Friday, December 5, 2014

Elation to Deflation

Kalisha is a list maker. She not only makes lists of the things she wants, but she makes a list of the gifts she is purchasing for others. Her Christmas gift list includes her friends and relatives; she makes no differentiation based on who will be able to buy her one in return.

She had every name and gift written down with the price and where she would buy it. No discount stores for this girl; she wanted to be a 'real Christmas shopper' and go from place to place at the mall. Her budget was discussed with her BC and me. She was all set.

We started by having lunch at Coney Island (her choice, not necessarily mine) then to Apple Glen for a few small things, then to Glenbrook Mall. She hopped out of the car and was gone before I locked the car. This was her day and we know, it ALL had to be purchased on one day. I bought a cup of coffee, found a good "people watching' spot and waited for her.

She found me; her hands full of bags and the most elated look on her face.
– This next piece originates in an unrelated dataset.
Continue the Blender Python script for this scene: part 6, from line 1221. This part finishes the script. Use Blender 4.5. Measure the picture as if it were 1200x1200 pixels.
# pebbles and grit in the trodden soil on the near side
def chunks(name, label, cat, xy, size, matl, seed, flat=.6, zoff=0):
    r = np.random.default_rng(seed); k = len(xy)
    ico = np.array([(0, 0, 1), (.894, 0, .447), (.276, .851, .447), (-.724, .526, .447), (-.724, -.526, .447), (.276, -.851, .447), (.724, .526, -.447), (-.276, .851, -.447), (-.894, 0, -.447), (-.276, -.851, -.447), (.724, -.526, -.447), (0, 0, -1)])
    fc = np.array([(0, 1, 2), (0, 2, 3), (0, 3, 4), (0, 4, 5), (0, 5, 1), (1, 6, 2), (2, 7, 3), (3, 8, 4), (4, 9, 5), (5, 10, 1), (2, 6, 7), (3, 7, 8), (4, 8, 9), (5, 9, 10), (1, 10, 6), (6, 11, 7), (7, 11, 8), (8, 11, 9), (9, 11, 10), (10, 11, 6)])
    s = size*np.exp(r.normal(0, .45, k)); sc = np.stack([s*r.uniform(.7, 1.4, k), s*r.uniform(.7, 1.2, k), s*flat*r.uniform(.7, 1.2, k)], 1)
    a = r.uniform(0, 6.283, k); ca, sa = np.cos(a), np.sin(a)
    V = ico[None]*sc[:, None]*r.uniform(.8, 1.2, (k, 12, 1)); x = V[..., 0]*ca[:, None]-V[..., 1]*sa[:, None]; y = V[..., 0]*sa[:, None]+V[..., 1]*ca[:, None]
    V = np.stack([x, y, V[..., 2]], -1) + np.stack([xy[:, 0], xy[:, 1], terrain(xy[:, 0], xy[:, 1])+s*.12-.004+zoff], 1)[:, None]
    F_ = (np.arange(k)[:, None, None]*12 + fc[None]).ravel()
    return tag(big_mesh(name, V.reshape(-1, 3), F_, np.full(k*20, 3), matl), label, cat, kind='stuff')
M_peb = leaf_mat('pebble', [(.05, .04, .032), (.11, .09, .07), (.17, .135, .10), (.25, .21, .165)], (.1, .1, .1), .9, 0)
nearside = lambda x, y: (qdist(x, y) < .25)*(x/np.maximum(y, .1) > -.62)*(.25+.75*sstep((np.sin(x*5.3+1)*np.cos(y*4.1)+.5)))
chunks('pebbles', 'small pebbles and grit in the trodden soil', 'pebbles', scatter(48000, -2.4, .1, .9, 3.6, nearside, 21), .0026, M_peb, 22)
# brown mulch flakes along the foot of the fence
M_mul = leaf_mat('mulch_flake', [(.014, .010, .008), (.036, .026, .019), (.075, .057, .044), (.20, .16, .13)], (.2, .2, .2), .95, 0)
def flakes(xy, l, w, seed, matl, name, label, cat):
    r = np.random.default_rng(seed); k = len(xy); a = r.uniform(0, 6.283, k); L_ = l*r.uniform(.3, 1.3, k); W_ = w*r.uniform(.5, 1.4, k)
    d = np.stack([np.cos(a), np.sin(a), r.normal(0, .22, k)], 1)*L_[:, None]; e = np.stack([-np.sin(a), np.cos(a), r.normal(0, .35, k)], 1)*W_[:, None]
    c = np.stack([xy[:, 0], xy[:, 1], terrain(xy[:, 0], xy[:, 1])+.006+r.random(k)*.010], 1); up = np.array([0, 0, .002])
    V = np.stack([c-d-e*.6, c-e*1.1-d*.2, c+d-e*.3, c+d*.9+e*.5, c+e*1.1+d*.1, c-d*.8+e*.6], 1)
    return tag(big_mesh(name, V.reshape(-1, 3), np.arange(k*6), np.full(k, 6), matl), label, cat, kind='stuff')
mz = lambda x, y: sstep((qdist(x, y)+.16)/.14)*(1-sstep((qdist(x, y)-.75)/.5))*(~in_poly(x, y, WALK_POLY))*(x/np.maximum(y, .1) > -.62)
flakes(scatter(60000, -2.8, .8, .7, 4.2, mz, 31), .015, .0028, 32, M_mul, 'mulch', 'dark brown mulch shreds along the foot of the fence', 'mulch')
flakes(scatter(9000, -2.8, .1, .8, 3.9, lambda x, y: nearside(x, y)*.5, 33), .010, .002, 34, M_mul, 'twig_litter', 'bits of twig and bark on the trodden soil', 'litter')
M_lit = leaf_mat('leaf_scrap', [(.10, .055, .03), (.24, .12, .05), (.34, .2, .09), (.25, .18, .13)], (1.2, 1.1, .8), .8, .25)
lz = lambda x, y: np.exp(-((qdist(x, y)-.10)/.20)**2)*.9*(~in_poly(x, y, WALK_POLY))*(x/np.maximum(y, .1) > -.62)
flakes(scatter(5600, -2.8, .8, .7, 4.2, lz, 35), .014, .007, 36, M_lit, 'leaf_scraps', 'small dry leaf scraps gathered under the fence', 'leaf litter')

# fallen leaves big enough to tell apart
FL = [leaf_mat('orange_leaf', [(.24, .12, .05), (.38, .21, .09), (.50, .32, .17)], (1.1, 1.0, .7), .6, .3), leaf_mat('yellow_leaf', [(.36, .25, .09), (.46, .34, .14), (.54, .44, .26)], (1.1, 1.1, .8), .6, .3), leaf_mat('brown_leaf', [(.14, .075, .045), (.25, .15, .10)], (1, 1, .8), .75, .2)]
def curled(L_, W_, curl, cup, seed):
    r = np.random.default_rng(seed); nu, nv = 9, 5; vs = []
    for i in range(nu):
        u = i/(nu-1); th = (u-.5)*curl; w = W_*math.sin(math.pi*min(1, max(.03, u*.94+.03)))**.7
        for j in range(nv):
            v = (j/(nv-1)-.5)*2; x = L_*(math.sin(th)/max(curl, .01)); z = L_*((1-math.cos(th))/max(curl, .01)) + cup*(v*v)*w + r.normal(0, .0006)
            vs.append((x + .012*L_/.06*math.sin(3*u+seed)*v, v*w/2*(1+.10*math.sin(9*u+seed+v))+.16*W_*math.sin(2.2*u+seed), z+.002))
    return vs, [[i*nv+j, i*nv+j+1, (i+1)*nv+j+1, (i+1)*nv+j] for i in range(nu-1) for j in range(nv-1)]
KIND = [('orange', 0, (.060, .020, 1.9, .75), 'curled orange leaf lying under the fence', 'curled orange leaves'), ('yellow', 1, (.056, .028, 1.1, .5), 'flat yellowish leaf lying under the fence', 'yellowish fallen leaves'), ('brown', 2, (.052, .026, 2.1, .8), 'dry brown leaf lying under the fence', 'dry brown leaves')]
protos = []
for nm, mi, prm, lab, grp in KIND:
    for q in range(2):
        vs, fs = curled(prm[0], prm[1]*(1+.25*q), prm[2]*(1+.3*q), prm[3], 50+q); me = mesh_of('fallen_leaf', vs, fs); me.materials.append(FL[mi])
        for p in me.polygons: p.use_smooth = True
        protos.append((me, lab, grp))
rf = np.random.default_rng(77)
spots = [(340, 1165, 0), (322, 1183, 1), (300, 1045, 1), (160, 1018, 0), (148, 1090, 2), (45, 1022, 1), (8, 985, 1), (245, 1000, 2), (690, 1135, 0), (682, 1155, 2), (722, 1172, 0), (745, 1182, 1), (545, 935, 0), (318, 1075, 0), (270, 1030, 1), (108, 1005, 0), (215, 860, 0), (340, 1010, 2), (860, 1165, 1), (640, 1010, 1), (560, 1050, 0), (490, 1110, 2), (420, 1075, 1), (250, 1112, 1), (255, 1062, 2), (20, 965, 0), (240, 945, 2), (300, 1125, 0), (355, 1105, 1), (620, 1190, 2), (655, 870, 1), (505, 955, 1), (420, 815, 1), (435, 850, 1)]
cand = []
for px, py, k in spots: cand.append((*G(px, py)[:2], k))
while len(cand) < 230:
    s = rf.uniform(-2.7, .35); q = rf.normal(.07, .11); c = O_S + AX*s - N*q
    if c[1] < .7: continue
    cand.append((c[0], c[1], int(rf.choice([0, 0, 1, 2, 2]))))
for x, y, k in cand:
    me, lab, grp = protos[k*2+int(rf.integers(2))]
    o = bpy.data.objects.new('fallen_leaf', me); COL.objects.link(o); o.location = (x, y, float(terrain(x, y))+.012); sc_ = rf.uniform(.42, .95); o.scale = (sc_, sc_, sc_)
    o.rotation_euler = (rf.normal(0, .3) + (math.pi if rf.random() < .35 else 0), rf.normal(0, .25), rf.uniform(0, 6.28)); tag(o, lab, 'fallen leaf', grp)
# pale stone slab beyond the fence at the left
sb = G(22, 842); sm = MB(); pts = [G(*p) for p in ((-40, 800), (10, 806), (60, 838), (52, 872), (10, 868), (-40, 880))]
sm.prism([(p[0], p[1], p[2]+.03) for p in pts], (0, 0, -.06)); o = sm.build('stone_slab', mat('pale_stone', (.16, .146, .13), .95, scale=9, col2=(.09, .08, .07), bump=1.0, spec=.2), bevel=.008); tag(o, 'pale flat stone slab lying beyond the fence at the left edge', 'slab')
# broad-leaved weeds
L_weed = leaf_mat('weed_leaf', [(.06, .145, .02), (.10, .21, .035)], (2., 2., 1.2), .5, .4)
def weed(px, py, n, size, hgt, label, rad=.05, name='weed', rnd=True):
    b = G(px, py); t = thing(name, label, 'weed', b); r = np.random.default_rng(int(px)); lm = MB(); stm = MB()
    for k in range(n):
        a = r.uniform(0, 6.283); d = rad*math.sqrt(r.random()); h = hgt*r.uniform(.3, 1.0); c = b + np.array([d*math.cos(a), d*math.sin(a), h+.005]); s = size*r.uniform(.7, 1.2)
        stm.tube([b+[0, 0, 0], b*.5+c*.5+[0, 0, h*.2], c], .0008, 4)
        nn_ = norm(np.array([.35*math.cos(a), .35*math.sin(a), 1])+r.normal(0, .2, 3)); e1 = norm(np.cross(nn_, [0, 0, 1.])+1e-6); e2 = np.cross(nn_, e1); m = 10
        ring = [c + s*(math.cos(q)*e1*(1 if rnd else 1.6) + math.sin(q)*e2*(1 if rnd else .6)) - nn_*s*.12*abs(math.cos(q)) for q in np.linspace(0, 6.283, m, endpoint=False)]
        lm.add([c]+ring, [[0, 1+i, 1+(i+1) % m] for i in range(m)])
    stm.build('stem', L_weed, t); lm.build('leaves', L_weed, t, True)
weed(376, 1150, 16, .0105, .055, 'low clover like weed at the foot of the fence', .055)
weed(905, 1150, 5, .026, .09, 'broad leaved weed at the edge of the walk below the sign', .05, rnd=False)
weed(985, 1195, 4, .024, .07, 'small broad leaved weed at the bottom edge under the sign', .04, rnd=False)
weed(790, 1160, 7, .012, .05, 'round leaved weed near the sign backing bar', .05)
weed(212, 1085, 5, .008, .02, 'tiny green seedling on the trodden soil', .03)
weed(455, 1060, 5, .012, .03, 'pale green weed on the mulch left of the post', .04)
Her cheeks were rosy, she was smiling from ear to ear and was breathless. She could hardly wait to tell me about her purchases. She got everything on the list, including a $17 pillow for a friend who is never going to be able to spend even $1 on Kalisha. But that is okay; it was what the friend said she wanted. She bought a $25 Sears gift card for her dad and his wife.

It was fun seeing her so happy and I was smiling as much as she was. We went to the lockers so she could retrieve her coat. I said, "Turn around so I can take a picture."
I was so busy checking my phone to see if the picture turned out okay, I didn't notice the package on the ground. When we got home and were retrieving packages from the trunk, she asked, "Where is my Sears package?"

It was nowhere to be found. I drove back to the mall, she went to Sears and the mall office and left her name and number in case someone would turn it in. She was devastated; it nearly ruined the whole experience for her. I felt so bad for her; the disappointment was palpable.

She learned several things: Put small bags inside big bags so they don't slip out of your hands and always put receipts inside your purse instead of the bag. (If Sears had the receipt, they could have cancelled the card and issued a new one)
We discussed the positives: Perhaps the person who found it could really use it for a gift for a child or someone who needed it. AND it was $25 and not $50 or $100.

She has recovered and has everything already wrapped and under her little tree in her room.
She has moved on and accepted it for what it is. Perhaps we could learn a lesson from Kalisha.